Cultura e Spettacoli
Martedì 26 Gennaio 2010
Quanta arte in ospedale
Il Pirellone diventa galleria
In mostra a Milano una scelta di dipinti dal Rinascimento al Barocco
Il "Pirellone" presenta anche un inedito ritratto di Giovane, opera della maturità di Fra’ Galgario, a lui riconosciuto fin dal 1993 da Valerio Terraroli nell’inventariazione della collezione degli Spedali Civili di Brescia.
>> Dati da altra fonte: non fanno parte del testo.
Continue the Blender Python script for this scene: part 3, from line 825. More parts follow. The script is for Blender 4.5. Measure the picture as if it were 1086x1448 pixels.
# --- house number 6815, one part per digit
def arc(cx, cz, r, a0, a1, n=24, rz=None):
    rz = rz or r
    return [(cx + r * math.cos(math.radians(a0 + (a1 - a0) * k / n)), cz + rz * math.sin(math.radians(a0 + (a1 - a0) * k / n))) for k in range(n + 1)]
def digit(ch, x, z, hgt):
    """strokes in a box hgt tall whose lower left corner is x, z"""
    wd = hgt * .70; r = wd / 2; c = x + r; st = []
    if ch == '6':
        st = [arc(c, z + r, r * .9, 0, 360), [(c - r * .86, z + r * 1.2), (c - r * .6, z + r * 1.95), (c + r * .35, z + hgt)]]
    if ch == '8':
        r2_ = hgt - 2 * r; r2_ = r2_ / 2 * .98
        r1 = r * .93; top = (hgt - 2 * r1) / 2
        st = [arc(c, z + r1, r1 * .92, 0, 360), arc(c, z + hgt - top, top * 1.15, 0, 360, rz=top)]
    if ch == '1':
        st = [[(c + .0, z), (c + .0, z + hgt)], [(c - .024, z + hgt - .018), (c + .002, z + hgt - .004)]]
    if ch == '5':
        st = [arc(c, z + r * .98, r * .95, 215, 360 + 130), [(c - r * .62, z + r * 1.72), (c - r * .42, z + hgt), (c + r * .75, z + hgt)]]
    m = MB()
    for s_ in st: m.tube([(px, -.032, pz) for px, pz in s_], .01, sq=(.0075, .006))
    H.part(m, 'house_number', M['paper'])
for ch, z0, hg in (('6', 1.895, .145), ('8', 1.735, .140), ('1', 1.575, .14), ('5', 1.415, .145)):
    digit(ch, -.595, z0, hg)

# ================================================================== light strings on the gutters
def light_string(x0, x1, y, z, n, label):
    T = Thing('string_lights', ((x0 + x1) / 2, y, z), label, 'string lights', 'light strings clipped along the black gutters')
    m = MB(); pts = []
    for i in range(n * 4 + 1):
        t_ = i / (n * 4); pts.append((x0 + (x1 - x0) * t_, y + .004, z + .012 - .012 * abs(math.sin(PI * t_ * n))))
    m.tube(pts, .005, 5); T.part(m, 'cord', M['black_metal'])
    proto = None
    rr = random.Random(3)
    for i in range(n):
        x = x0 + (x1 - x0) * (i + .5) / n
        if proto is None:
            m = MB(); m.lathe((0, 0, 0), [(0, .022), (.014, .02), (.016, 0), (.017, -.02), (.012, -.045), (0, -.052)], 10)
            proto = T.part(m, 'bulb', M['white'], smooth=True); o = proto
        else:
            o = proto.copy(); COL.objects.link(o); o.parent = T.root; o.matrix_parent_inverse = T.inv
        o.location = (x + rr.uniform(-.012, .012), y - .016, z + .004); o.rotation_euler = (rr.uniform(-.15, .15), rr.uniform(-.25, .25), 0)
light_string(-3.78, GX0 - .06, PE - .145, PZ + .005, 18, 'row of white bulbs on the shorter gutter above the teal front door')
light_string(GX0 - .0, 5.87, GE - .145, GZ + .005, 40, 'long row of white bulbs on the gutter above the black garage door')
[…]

Per valorizzare le opere d’arte occorre infatti prima conoscerle e l’indagine storica è fondamentale. Ecco perchè gli studiosi che hanno realizzato la mostra, coordinati da Mina Gregori, ribadiscono l’importanza di una raccolta parallela: quella dei documenti degli Ospedali. Istituiti a partire dal Quattrocento nelle principali città, gli ospedali maggiori hanno riunito ed assorbito nei centri urbani con finalità di cura e assistenza gli ospedaletti medievali periferici sorti per accogliere pellegrini e poveri. L’Ospedale Maggiore di Milano detto Ca’ Granda, di età sforzesca, capolavoro del fiorentino Filarete, rappresenta il modello più alto e compiuto della tipologia architettonica ospedaliera impostata sulle corsie dei letti dei degenti: solo il vocabolo - fortunatamente per la privacy e il comfort - è rimasto nell’uso. Sorti sotto il convergente impulso dell’attività caritativa promossa in genere dai frati francescani e della volontà delle signorie di attuare politiche sanitarie più moderne, rafforzando insieme il consenso a proprio vantaggio, gli ospedali maggiori furono centro d’attenzione della beneficenza privata. Raramente un cittadino benestante trascurava di nominare l’ospedale della sua città fra gli eredi testamentari. Le istituzioni ospedaliere, rette in genere dai maggiorenti delle città, come atto di riconoscenza ed incentivo per nuovi lasciti, commissionavano i ritratti dei benefattori. La imponente Quadreria dell’Ospedale di Milano con i suoi ritratti prevalentemente a figura intera fu un modello insuperato.
Non meno importanti sono gli archivi degli Ospedali, senza ricorrere ai quali è impossibile valutare il relativo patrimonio artistico. «Del resto - leggiamo da un saggio nel catalogo della mostra - accanto ad archivi storici almeno in parte studiati (in primis è giusto ricordare quelli dell’Ospedale Maggiore di Milano, ma anche parte di quelli del Sant’Anna di Como, depositati presso il locale Archivio di Stato) altri ve ne sono che attendono un approccio di ricerca sistematico: basti ricordare i fondi del Fatebenefratelli di Milano o quelli (forse soprattutto cartografici) del San Matteo di Pavia; mentre un affondo significativo è stato tentato per l’ospedale di Mantova». Si riconosce che «la storia delle collezioni artistiche degli enti sanitari si intreccia a doppio filo con la storia sociale ed economica dei territori lombardi». Come sempre, infatti, interrogarsi sull’arte non è chiudersi nel mondo delle forme, ma aprirsi alla comprensione del mondo che le ha volute.
Insieme ai ritratti gli Ospedali hanno acquisito per eredità o per accorpamento da altri enti anche altre opere d’arte, come il "San Carlo elargisce l’elemosina ai poveri" (1675 circa) del ticinese Francesco Innocenzo Torriani recentemente studiata dal comasco Paolo Vanoli, quadro dell’Ospedale di Circolo e Fondazione Macchi di Varese, ma in deposito al Museo Civico del Castello di Masnago (Varese). All’Ospedale S. Anna di Como per lascito testamentario della contessa Giulia Celesia pervenne nel 1954 (oggi conservato dall’ASL di Como) il "Ritratto della famiglia del pittore Nuvolone", replica di bottega, con poche varianti, di un quadro di Brera di Carlo Francesco Nuvolone.